Rhetoric & Composition Sample Exam Lists & Questions
►Sample Exam List One ►Sample Exam List Two
►Kenneth Burke, especially in A Rhetoric of Motives, examines ways in which language and other media function to promote identification with particular individuals, groups, or positions. He writes: “A is not identical with his colleague B. But insofar as their interests are joined, A is identified with B. Or he may identify himself with B even when their interests are not joined, if he assumes that they are, or is persuaded to believe so.” Applying Burke’s concept of identification to four or five contemporary works in composition studies on your list, what do you take to be the predominant idea or argument that the authors wish their readers to identify with?
►Offer an account of composition’s mission (or competing missions) by using readings from your Performativity list. In other words, how might performativity offer a framework of analysis for studying the field of composition, its preoccupations and major areas of interest and investment? What do we learn, for instance, when we read Berthoff, Elbow, or Bartholomae’s work (among other possible foci) through the lens of performativity? What, if any, new insights can we gain from this pairing?
►Write an abbreviated genealogy of “emotion” (and, where appropriate, its cognate terms) by drawing on the work of writers from your Rhetoric and Textuality list. Understanding “genealogy” to signify a line of development, sketch out the complementary and competing conceptions of emotion that appear in your readings. End by offering a working theory of emotion, which may include ideas you synthesize from the readings, that helps to explain the complex relationship between teaching, writing, and feeling.
►Apply Porter et al.’s concept of institutional critique to discussions in any five readings on your archives / genre list. How might a concept of institutions relate to archives, and how might institutional critique inform rhetorical conversations on the design, creation, and management of digital archives? Where might this conceptual relationship break down? What are some possible theoretical limitations?

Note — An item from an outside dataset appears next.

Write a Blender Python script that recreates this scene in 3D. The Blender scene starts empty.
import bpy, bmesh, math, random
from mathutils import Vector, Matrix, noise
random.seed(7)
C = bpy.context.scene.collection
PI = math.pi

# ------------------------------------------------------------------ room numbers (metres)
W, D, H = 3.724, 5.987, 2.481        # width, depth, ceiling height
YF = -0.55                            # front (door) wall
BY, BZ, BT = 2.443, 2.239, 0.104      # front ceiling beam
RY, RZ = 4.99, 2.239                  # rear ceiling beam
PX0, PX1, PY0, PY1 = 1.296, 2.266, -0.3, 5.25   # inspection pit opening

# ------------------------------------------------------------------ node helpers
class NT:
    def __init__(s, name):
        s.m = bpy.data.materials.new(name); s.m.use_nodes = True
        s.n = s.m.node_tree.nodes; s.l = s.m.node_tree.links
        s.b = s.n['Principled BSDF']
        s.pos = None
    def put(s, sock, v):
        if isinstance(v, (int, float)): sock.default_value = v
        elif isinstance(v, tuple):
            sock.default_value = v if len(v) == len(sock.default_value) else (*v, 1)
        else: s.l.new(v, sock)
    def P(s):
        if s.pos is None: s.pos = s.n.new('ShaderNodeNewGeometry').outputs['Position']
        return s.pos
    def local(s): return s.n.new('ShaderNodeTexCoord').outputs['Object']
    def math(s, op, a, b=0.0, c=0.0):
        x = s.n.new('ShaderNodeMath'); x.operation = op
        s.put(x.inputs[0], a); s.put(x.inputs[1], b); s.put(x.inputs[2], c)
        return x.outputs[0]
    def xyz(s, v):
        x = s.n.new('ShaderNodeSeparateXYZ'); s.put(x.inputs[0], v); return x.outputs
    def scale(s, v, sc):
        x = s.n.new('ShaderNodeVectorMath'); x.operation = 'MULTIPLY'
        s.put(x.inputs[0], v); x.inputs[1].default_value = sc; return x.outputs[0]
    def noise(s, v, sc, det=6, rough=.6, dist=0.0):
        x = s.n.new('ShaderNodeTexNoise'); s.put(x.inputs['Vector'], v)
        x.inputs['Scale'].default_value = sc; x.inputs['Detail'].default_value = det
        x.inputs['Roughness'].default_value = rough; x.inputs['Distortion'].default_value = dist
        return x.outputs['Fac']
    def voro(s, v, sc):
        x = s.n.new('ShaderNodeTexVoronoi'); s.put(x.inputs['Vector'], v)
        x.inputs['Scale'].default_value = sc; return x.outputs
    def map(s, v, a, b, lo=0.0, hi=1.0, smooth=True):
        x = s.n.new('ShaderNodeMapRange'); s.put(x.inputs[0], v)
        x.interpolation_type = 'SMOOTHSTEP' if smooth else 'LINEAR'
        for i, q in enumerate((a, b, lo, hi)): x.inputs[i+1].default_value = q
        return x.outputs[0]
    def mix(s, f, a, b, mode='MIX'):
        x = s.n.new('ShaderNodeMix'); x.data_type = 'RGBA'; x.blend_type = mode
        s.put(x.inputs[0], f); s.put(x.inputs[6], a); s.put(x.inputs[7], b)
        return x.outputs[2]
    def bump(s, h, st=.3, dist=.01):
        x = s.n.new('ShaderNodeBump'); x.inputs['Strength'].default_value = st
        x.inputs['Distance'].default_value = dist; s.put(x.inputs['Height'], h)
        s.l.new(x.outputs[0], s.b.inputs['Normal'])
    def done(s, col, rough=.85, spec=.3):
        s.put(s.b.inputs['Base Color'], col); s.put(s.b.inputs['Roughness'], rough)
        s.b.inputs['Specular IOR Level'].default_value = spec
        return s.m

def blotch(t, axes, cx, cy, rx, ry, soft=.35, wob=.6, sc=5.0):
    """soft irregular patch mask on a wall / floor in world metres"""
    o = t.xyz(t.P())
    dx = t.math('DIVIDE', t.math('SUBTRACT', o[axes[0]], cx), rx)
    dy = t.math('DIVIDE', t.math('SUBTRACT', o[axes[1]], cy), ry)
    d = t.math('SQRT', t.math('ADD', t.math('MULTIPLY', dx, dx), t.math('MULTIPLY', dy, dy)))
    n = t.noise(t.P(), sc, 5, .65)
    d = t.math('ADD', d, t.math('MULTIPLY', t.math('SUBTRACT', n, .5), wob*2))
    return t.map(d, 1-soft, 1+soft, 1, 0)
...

►In your rationale you write that for Scholes “bad” reading or misreading occurs when (as you put it) “a reader is unwilling or unable to separate herself from herself” and thus fails to imagine herself in the place of another and to understand views that differ from her own. That is one conception of misreading (that is, of failure). Discuss and assess how four or five theorists on your list (at least three of them from the narrative theory and reader response area; Scholes may be one of them) conceptualize misreading or misinterpretation in relation to textual interpretation and/or what Anderson calls “self-interpretation” (11). How might these varying conceptualizations inform your effort to develop “a clearer understanding of how students interact with the texts they read and write, and what such interactions might reveal about a student’s self-concept”?